## Exercise description:
Repeat only the lines running from the beginning of the material through the line that contains "COL = SC.collection".
###
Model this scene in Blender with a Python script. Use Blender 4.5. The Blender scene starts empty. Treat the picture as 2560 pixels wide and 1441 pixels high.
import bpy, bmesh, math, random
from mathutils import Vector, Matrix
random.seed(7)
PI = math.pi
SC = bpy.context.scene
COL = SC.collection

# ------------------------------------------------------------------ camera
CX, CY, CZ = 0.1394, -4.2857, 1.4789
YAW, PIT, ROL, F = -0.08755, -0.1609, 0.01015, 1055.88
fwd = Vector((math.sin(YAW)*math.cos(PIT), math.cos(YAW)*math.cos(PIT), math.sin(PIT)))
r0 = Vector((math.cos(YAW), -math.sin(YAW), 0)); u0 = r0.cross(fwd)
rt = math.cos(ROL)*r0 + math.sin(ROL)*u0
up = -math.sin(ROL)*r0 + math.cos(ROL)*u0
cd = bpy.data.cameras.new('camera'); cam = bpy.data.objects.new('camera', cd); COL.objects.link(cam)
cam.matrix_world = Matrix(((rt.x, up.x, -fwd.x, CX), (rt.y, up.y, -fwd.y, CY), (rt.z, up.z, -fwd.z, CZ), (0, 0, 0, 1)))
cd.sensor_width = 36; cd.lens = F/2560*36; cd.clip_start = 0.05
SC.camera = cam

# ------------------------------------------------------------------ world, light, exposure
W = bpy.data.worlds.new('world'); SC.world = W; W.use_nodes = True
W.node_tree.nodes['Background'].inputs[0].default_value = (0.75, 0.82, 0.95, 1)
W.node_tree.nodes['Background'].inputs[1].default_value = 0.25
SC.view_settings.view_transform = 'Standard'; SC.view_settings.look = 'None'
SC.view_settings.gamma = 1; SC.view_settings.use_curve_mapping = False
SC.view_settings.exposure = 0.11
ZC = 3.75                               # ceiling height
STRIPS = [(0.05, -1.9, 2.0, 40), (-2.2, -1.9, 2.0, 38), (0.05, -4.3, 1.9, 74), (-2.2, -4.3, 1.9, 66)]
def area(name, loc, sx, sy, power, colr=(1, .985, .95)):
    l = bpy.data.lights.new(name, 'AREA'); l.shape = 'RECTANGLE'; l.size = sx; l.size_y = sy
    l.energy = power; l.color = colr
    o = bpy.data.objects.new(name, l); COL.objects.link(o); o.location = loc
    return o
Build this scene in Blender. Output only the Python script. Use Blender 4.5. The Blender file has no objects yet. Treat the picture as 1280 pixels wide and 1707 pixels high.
###
## Correct answer:
Model this scene in Blender with a Python script. Use Blender 4.5. The Blender scene starts empty. Treat the picture as 2560 pixels wide and 1441 pixels high.
import bpy, bmesh, math, random
from mathutils import Vector, Matrix
random.seed(7)
PI = math.pi
SC = bpy.context.scene
COL = SC.collection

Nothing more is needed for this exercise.